Questions to help in implementation:

  1. What are the blockers and how they can be resolved?
  2. What are the cross teams and departments that I needed to collaborate and what are their priorities?
  3. Does the team have all the required resources to do their job?
  4. Who are the stakeholders that need to be informed and consulted during the project?
  5. How does all this work fit into the company’s and team’s product strategy?

Frameworks to guide implementation:

5. Iterate

This step is dependent on how you plan the deliverables. which can be in the form of sprints, milestones, quarterly objectives or in between product discovery.

Questions to ask :

Whatever the form of delivery, you need to reflect on the journey and make the decision to

  1. Kick off the next phase, OR
  2. Stop and learn from the outcomes, OR
  3. Reiterate all or any of the above steps

because the environment is constantly changing.

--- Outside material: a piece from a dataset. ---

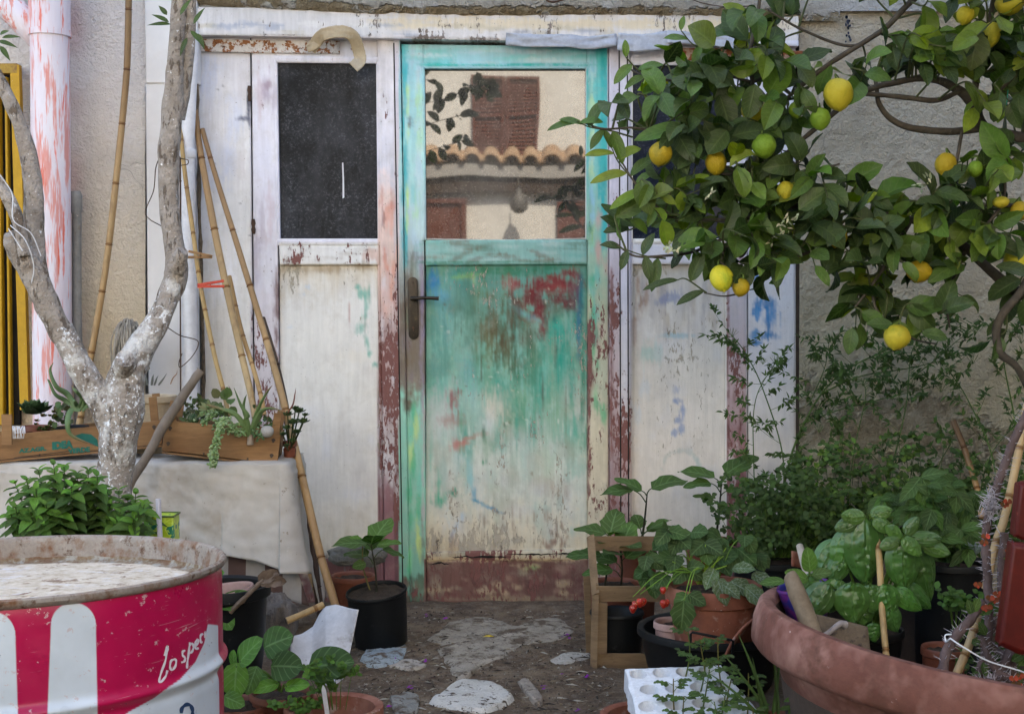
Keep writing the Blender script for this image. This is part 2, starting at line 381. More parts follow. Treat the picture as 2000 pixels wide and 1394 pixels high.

Frameworks to guide you on the next iteration:

For the past 4 years, I have used this framework in my day-to-day decisions in different projects to solve problems like

💡The changes need to be done on the legacy component.

Problems:
❌ No one has touched this part of the code for the past 4 years.
❌ No documentation.
⚠️ There is an unknown risk to the business logic and user flows

💡The architecture decision to slice the development of a component.

Problems:
⚠️ The component is complicated and has huge scope.
🛑 Part of development depends on other teams and departments on which you don’t have any direct influence or authority

💡Implementing a complex Business logic

Problem:
⚠️ Risks impacting the main user flow and revenue

As I mentioned at the start, there is no one-step magic solution to help in making all types of decisions. But the ScoDMII mental model has helped me a lot and I hope it helps you in making decisions as well.